Amazon MSK Serverless expands availability to three additional AWS Regions – This is a release that works around internal challenges that frankly shouldn’t really be there. A service is either "available" or "not available" in most platforms; on AWS it’s a crapshoot whether it’s available (and fully featured!) in the region you need it to live within. Yes, these are hard problems–but regional expansions are purely paying off technical debt, and should come with a small dose of shame that things work this way.

Amazon VPC now supports primary IPv6 address on an elastic network interface – Fortunately this makes IPv6 addresses a lot more "static," but man does it take a bit of work to wrap your head around some of these concepts. Now that it has economic impact, expect a lot of us to get way better at it.

AWS Artifact launches email notifications – If you care about compliance reports, turn this on and save yourself some work. But you don’t care about compliance reports; you just have to pretend to so you don’t get fired. So turn this on and then ignore it.

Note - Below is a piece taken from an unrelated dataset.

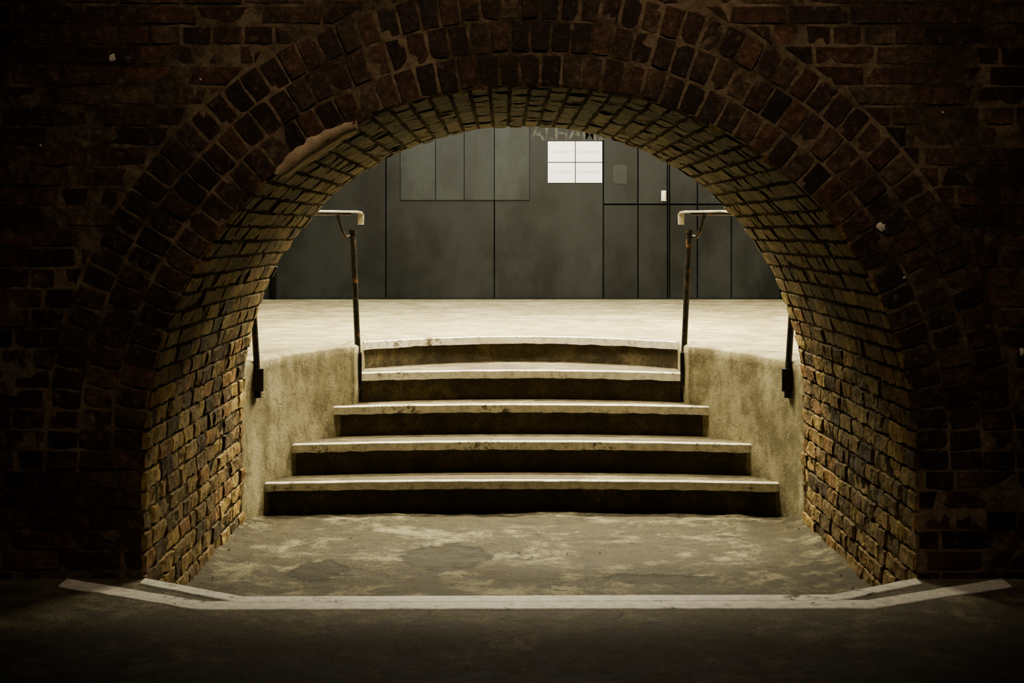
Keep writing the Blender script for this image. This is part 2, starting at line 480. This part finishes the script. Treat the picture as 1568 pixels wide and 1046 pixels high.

Announcing AWS Backup logically air-gapped vault (Preview) – I always preferred to write backups to another cloud provider, and ensure that the people who have access to read / alter those remote backups aren’t the same ones who have access to the primary production accounts–but what do I know?

Mountpoint for Amazon S3 is now generally available – I can’t wait to throw this in the face of that dickhead interviewer in 2009 who said I was wrong for calling S3 a filesystem. It took another 14 years, but I’ve been vindicated!

Network Load Balancer now supports security groups – FINALLY. Thank you! This was MADDENING.

Using response streaming with AWS Lambda Web Adapter to optimize performance – If this had existed a few years ago it would have saved me days of work. The lesson we take here is that procrastination is a modern best practice.

AWS recognized as a Leader in 2023 Gartner Magic Quadrant for Contact Center as a Service with Amazon Connect – I’m realizing that I’ve been far too harsh on Amazon Connect. It has its rough edges, sure–but its competition is still stuck in the dark ages.

Tools

Subnet-Watcher give you observability into your AWS subnets. Suddenly, yes–this matters a whole hell of a lot more than it once did.

… and that’s what happened Last Week in AWS.